Hurricane Sandy Damage Causes Shore Towns to Lose Revenues

By Lauren Wanko
NJ Today

The sun peaks through the clouds over Manasquan. The gentle waves roll over the sand. But this morning’s serene ocean water is a striking contrast to the devastated beachfront homes Sandy left behind. Soon after the storm, a tax assessor conducted visual inspections of the community’s damaged homes.

“We have about $1.5 billion in ratables in town,” said Manasquan Council President Edward Donovan. “We lost approximately $77 million in ratables.”

Donovan says the loss in ratables — properties that are taxable — is temporary. “There will be probably some loss of ratables that we will never recover but most of the loss of ratables that we’re recording right now will come back when the people make the repairs to their homes,” he said.


There are about 2,000 homes in Manasquan. Sixty percent were impacted by the storm. Right after Sandy hit, 60 homes were deemed structurally unsound and another 600 homes were deemed uninhabitable.

A dramatic loss in ratables is a reality shore towns are now facing along the coast. The division of Local Government Services estimates more than a dozen municipalities could lose at least 10 percent of their tax bases. Meantime, Manasquan is exploring options like a short-term, low interest loan, but there’s no denying taxpayers will shoulder some of the cost.

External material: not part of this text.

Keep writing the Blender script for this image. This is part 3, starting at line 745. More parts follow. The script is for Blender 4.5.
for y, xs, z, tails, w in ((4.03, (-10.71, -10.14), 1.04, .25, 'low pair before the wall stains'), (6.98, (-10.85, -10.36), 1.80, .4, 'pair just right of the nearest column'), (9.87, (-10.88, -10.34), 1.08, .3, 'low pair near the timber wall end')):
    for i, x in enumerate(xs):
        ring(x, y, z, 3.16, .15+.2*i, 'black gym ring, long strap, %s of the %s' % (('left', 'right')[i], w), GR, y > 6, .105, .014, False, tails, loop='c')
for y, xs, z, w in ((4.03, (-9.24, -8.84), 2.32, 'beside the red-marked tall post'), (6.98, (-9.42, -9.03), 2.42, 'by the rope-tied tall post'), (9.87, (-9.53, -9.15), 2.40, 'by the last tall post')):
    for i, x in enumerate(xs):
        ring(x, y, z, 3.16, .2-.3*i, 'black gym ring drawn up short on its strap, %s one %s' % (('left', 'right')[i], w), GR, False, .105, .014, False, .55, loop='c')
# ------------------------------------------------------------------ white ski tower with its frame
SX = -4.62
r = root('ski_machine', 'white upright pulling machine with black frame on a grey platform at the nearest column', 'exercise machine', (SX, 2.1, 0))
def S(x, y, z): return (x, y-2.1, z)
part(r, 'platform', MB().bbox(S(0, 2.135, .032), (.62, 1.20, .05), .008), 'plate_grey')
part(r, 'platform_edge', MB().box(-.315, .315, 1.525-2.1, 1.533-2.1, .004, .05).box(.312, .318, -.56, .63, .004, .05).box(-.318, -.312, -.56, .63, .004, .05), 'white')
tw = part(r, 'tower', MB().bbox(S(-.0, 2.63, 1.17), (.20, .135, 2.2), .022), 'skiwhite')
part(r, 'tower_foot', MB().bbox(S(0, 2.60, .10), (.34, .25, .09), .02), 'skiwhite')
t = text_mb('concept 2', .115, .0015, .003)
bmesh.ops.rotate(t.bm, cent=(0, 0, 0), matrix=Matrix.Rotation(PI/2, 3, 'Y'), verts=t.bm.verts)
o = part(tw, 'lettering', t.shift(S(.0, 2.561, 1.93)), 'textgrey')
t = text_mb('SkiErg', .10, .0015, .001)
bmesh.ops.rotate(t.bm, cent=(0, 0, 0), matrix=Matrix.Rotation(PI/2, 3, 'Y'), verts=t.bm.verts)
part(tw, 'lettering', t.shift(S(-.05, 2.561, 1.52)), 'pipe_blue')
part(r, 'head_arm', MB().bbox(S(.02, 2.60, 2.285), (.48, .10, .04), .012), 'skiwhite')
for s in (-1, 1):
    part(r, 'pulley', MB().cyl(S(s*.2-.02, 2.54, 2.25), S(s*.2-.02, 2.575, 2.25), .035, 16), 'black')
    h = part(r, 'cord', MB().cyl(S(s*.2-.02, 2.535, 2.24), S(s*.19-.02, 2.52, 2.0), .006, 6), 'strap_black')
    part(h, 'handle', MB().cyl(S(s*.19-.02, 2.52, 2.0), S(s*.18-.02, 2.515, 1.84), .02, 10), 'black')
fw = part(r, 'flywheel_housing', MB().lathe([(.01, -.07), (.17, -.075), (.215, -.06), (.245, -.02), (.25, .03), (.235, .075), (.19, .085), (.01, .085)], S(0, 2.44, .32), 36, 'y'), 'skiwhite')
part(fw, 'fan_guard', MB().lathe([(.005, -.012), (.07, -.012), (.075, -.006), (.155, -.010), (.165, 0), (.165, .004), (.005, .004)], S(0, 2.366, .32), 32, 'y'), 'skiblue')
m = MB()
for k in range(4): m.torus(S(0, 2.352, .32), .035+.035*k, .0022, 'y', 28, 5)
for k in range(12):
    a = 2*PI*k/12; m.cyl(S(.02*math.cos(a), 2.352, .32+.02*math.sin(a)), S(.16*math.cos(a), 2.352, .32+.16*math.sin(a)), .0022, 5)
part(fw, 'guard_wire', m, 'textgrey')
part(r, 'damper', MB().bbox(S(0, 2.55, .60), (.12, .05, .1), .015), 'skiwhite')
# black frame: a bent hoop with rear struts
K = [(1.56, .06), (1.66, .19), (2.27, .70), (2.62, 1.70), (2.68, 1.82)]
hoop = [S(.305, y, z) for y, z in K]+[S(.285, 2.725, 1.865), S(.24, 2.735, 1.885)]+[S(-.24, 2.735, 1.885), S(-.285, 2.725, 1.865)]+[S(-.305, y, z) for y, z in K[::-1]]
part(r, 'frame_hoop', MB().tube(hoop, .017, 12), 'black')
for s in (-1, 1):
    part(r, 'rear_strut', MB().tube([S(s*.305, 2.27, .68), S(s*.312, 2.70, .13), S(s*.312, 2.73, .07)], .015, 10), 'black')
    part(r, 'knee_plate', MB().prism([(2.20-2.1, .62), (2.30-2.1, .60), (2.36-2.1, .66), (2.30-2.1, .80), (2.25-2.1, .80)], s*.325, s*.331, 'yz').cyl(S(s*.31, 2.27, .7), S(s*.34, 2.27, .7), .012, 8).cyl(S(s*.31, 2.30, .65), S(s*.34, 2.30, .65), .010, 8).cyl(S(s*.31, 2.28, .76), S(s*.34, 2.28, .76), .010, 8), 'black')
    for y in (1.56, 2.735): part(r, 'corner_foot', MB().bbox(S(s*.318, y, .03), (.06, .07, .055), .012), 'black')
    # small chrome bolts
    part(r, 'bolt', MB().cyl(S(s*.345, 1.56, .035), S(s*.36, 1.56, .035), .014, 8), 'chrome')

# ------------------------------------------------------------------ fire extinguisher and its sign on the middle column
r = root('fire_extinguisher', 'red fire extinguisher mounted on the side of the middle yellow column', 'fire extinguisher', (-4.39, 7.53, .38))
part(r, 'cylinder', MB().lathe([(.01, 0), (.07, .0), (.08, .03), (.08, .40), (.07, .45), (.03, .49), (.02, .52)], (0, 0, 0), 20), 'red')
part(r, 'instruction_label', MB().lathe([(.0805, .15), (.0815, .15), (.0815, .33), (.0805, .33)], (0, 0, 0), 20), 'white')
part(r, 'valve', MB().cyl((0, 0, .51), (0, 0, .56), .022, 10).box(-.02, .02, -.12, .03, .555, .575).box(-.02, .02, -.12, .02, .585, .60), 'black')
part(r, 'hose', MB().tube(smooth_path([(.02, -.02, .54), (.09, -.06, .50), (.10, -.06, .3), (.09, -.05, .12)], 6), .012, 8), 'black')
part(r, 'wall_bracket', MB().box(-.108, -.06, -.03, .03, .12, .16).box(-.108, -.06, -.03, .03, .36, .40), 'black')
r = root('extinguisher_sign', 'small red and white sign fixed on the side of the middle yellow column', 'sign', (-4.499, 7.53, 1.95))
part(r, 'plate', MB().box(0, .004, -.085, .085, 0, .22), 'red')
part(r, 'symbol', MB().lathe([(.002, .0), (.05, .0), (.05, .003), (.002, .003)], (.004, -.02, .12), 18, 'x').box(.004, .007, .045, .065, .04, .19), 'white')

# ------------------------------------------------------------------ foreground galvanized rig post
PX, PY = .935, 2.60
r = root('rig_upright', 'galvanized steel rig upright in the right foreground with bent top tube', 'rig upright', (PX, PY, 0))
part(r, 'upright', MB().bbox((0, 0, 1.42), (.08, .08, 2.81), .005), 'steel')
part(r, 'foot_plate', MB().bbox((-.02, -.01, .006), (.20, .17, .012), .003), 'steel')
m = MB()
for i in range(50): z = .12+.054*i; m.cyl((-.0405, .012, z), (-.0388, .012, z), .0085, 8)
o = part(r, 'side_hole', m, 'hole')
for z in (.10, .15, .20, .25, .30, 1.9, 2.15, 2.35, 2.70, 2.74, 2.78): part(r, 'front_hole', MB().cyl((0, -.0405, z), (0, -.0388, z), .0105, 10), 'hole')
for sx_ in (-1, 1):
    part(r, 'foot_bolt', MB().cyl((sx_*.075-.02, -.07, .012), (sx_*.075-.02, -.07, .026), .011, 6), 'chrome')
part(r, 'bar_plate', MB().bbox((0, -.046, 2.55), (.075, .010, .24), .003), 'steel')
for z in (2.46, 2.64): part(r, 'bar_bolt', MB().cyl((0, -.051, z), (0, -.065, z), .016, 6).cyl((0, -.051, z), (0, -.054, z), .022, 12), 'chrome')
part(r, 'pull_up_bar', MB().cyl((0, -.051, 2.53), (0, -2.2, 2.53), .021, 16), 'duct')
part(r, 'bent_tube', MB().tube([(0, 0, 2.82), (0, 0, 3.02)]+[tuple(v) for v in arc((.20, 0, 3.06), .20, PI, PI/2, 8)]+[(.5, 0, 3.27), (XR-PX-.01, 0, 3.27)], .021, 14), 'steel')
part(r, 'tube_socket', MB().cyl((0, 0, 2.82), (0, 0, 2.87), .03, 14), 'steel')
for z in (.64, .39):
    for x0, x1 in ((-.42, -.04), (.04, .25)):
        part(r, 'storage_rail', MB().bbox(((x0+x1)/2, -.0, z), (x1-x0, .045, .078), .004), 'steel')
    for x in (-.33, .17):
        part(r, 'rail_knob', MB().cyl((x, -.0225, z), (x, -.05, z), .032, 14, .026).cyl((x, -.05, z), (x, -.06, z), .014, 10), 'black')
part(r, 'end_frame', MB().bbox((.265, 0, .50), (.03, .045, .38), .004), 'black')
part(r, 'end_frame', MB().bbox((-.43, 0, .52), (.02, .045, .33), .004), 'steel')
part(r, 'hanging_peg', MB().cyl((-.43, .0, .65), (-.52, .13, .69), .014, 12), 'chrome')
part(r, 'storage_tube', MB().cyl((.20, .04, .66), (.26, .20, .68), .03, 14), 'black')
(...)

“Oh I think that there’s definitely going to be an increase in property taxes,” Donovan said. “I think it’s probably going to be spread out a little differently because of the people who’s properties have been valued at a lower assessed value that is going to impact the people in town who weren’t impacted directly by the storm are now gonna be impacted by the storm because their taxes are going to go up.”

Like Manasquan homeowner Marlene Martin. “Well I was fortunate that my house wasn’t damaged so I’ll be glad to pay the money in taxes. Manasquan is a great town so I really can’t complain until I get the bill,” she said.

One Brick resident expects property taxes to shoot up in shore communities throughout the state. “Naturally I don’t like it, basically there’s nothing you can do about it right now,” he said.

Manasquan typically adopts the budget in March, but Donovan doesn’t expect to adopt the 2013 budget until much later in the year. And like so many other shore communities, officials here say they’re determined to welcome back tourists by the summer season.